Après Hunger, son coup d’essai tétanisant, d’une violence et d’une force inouïes, Shame est le deuxième film «de prison» réalisé par Steve McQueen. Non pas qu’il se situe comme le premier dans un univers carcéral stricto sensu, mais l’enfermement de son personnage principal, une nouvelle fois magistralement interprété par Michael Fassbender est bien l’un des sujets de son nouveau film, sans doute plus que le portrait d’un sex addict qu’on a voulu nous vendre.

On ne le répétera jamais assez : les grands films sont aussi des films sur des villes, où les réalisateurs réussissent à inscrire une histoire particulière en captant les spécificités – sociales, architecturales, esthétiques, historiques – de telle ou telle cité. On pense spontanément à Muholland Drive qui est une œuvre immense sur Los Angeles et le rêve hollywoodien, à la façon dont Scorcese filme la Grosse Pomme en faisant de la ville un personnage à part entière de ses films (Taxi Driver, Gangs of New York…) et citer moult exemples de villes réelles ou imaginaires (Alphaville, Metropolis, Gotham City…) qui confirmeraient notre propos.
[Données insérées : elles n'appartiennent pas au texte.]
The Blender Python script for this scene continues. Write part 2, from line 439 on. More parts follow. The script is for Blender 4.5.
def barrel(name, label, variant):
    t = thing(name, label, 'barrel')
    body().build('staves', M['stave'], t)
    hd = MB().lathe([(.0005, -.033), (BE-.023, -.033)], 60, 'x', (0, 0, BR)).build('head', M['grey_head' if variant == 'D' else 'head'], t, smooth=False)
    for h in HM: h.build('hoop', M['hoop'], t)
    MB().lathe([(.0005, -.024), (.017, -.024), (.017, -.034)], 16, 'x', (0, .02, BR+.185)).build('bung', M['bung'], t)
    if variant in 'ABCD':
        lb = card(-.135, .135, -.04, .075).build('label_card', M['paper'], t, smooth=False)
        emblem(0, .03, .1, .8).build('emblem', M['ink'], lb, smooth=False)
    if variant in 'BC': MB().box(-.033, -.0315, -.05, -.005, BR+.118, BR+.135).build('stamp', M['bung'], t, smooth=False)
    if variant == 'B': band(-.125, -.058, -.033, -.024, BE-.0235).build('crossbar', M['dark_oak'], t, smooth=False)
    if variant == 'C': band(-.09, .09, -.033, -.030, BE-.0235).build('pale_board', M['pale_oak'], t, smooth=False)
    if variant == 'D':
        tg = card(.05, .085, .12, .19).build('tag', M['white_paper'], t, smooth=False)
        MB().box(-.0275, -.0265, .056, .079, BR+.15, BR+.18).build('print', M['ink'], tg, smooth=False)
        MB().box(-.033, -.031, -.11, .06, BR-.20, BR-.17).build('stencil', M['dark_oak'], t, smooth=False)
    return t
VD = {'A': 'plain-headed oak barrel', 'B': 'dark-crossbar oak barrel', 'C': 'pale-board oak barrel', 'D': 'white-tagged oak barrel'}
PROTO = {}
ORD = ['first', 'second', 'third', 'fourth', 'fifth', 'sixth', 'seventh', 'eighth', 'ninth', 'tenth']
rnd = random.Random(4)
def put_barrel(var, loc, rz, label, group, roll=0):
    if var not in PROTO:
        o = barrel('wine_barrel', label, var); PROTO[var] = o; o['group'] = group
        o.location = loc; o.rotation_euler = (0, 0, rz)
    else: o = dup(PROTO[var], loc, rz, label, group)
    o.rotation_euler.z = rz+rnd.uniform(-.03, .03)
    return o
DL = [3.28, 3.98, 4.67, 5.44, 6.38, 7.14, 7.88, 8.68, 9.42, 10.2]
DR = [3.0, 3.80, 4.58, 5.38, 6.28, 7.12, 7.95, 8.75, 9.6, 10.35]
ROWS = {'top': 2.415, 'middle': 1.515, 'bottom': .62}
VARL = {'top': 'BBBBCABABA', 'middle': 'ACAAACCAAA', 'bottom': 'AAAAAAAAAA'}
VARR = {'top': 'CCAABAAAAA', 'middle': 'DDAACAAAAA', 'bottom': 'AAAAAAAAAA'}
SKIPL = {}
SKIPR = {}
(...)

La particularité des cinéastes exilés est d’autant plus passionnante et produit des points de vue inédits. Prenons Londres : filmée par l’Italien Antonioni, la capitale du Royaume Uni devient le terrain d’une réflexion sur le réel et l’illusion tout en saisissant le swinging London de l’époque (Blow Up), le Polonais Skolimowski y décrit une société anglaise qui hésite à vivre sa libération sexuelle (Deep End) tandis que Woody Allen s’intéresse davantage à la lutte des classes héritées d’un autre âge (Match Point). A contrario, Londres n’est pas la ville dont avait besoin Steve McQueen pour filmer la solitude de l’homme moderne, il lui fallait une mégalopole active 24H/24, qui permet toutes les possibilités, avec une architecture signifiant à la fois le dehors et le dedans.

Si le travail de vidéaste de Steve McQueen, en tant que plasticien, est moins manifeste dans Shame que dans Hunger, le réalisateur, ici English man in New York, n’en filme pas moins la ville comme une immense installation paradoxale qui promet tous les possibles mais qui cloisonne les individus aux limites des surfaces de leurs appartements. Brandon, le personnage principal est ainsi caractérisé du point de vue de la ritualisation de son quotidien dans lequel il tourne en rond. Cette figure circulaire, déjà vue chez Sofia Coppola dans Somewhere (les tours de pistes en Ferrari) dit bien de façon manifeste l’enfermement, alors que l’architecture vitrée des bâtiments new-yorkais (l’appartement, le restaurant) fait supposer qu’il n’y a aucune limite entre l’intérieur et l’extérieur. Cette illusion de liberté est d’autant plus saisissante lorsque Brandon observe depuis la rue un couple faisant l’amour à sa fenêtre, séquence qu’il reproduira lui-même plus tard avec une prostituée dans une location donnant sur le port.

Géométrie et précision du cadre et des plans, Steve Mc Queen réalise un travail de mise en scène discret mais exemplaire. Quand il filme un magnifique footing nocturne en travelling latéral, c’est pour mieux ramener par le même moyen Brandon vers son appartement à la fin du film. Il n’y a pas d’échappatoire, comme l’exprime la fin ouverte du film qu’on pourrait rapprocher de celle du roman de Bret Easton Ellis, American Psycho et ses derniers mots, SANS ISSUE. Shame paraît d’ailleurs très inspiré de l’univers de l’écrivain. Brandon pourrait être un avatar contemporain du serial killer Patrick Bateman, mais l’addiction sexuelle dont il souffre n’est pas assez signifiée ou suffisamment explicite pour convaincre totalement. Qu’il mate du porno sur le web, reluque le cul des passantes, drague dans le métro ou s’adonne à de multiples séances de masturbation quotidiennes n’explique pas la souffrance du personnage, hormis dans le dernier acte du film, qui obéit à une logique d’accélération dans l’accoutumance, identique à celle observée dans Requiem for a dream.

Le spectateur quitte la salle avec un sentiment de malaise in extremis, mais sans s’être absolument attaché au personnage de Brandon, qui lui demeure lointain, voire antipathique. La relation avec sa sœur – qui fait office de corps étranger dans un univers clos – ne permet pas de briser la glace et le refus de «pyschologiser» le traumatisme d’enfance qu’ils partagent visiblement finit par ne produire qu’un cliché trader/ bohème plutôt convenu (réactionnaire ?). Dommage, on a l’impression que Steve Mc Queen passe à côté de son sujet. Il réalise un objet formellement magnifique mais tiède sur le fond, en tout cas loin du brûlot attendu.